KABAR Terbaru adalah akan segera tutupnya semua gerai toko buku legendaris Gunung Agung. Secara permanen toko buku ini akan menutup seluruh gerainya pada akhir 2023. Tidak ayal, sekitar 350 pekerjanya akan terkena Pemutusan Hubungan Kerja (PHK).
Apa makna dari tutupnya Toko Buku Gunung Agung? Disrubsi dunia digital makin menggila. Toko buku konvesional harus menanggungnya. Mereka harus menanggung kerugian, yang akhirnya tidak sanggup bertahan. Kondisi ini bisa terjadi akibat beberapa faktor.

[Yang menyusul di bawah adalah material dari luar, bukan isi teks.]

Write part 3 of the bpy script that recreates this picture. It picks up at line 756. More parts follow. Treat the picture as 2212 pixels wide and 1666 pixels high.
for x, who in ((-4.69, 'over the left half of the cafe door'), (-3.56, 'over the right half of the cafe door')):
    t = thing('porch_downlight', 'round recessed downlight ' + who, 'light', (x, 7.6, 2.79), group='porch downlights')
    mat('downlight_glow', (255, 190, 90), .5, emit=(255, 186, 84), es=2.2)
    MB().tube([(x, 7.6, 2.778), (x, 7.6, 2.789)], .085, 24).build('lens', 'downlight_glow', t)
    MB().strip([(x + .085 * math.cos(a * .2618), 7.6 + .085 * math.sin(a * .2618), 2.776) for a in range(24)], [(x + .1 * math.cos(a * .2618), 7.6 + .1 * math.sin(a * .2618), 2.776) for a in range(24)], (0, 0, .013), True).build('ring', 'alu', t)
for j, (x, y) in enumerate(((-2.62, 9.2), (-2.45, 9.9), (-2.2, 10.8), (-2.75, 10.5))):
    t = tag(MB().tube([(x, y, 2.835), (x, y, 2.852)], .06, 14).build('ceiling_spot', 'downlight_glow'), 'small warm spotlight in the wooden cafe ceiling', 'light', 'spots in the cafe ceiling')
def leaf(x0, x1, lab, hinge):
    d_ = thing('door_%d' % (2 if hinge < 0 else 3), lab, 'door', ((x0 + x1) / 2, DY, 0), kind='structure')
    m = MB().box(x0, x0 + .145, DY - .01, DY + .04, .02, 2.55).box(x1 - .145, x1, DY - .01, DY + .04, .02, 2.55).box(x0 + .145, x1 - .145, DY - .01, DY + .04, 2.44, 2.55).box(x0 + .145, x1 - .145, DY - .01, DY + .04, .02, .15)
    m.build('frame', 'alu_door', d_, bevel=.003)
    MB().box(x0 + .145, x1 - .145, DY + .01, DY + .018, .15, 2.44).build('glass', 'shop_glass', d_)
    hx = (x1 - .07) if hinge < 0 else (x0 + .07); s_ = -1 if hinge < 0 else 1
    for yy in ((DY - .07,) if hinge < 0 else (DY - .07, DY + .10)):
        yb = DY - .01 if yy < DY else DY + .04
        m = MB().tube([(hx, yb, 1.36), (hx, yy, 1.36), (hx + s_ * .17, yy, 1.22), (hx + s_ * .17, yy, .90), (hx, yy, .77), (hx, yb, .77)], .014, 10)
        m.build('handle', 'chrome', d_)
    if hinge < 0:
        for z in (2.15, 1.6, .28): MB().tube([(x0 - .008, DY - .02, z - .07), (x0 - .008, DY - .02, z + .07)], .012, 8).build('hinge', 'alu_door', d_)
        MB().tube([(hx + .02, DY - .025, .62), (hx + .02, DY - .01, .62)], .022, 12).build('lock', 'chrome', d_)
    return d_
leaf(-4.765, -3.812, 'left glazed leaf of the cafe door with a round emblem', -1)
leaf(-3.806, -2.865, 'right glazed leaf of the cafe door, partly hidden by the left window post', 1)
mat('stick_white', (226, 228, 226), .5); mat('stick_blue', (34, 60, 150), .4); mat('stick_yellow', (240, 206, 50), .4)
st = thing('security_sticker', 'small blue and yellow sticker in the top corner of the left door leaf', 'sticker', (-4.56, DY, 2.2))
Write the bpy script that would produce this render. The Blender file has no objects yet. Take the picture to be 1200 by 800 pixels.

Pertama, manajemen tidak mengantisipasi sedari awal mengenai perubahan bisnis di tengah disrubsi digital. Lini digital tidak sempat mereka persiapkan secara serius dan matang. Kedua, perubahan lifestyle anak-anak generasi sekarang. Bisa jadi mereka akan mencari lokasi toko buku yang bisa menyatu dengan suasana hangout. Mereka bisa jadi makin malas ke toko buku yang di dalamnya hanya berjajar buku-buku saja. Di sini penting kreativitas mengenai tata letak dan juga kombinasi dengan kepentingan lifestyle generasi sekarang.
Ketiga, makin menjamurnya toko buku online. Kondisi ini tidak terlepas dari poin satu terkait disrubsi dunia digital. Bahkan saat ini penerbit buku pun tidak harus memajang bukunya di etalase toko buku. Mereka sudah bisa menawarkan langsung ke calon pembacanya lewat marketplace atau bisa juga lewat toko onlinenya. Mereka menerbitkan dan menawarkan sendiri bukunya. Keuntungan penerbitan bukunya pun tidak perlu dibagi dengan toko buku. Versi penerbitan bukunya makin variatif, tidak lagi harus bentuk fisik, melainkan sudah masuk ke e-book.
Keempat, ini yang mengkhawatirkan. Ada kencenderungan generasi sekarang makin malas untuk membaca buku yang memang memerlukan konsentrasi dan juga memerlukan waktu khusus. Waktu anak-anak generasi sekarang sepertinya makin terdistrect dengan media sosial dan aktivitas digital di internet. Tidak hanya sampai di situ, dengan gawai mereka, seakan mudah untuk menemukan referensi di mesin pencari.
Memang poin keempat ini masih harus dilakukan penelitian lebih mendalam. Hal ini pantas untuk diajukan ke pemerhati pendidikan, apakah generasi sekarang ini minat bacanya berkurang, ataukah minat bacanya tinggi tapi kualitasnya yang berkurang? Kenapa demikian, karena sekarang ini di era media sosial dan internet, mereka akan mencari informasi atau referensi dari internet yang kadang informasinya pendek dan tidak lengkap. Minat baca mereka masih tinggi, tapi kualitas bacanya yang menurun. Hanya referensi yang pendek dan cenderung tidak lengkap yang mereka tangkap. Mereka seakan enggan untuk mengupas lebih dalam dan detail dengan membuka versi buku fisik maupun e-Book.
Jika melihat kelebihan dunia digital saat ini sebenarnya justru memudahkan mereka untuk mendapatkan sumber referensi lebih cepat dan bisa datang dari penjuru dunia. E-book dan jurnal, bisa diakses dari seluruh penjuru dunia. Referensi dari luar negeri yang dulu sangat sulit didapatkan, kini ada dalam genggaman. Tetapi behaviour media sosial yang serba instan dan pendek, membuat mereka enggan untuk mengupas materi yang mendalam dan detail.
Sekali lagi, merujuk pada tutupnya sejumlah toko buku, termasuk yang terakhir adalah Gunung Agung, maka bagi pengelola toko buku yang masih tersisa, dapat mencari jalan keluar agar tetap bertahap di tengah gempuran disrubsi digital. Selain itu, pemerintah melalui Kementerian Pendidikan harus kembali menggalakan budaya membaca. Tidak harus melalui offline, tapi bisa membaca lewat dunia online. Kampanye mari membaca buku harus digalakan kembali. Jangan sampai kekhawatiran penurunan minat baca dan kualitas baca menjadi kebenaran. Kita masih menginginkan generasi muda Tanah Air tetap genius dan gemar membaca.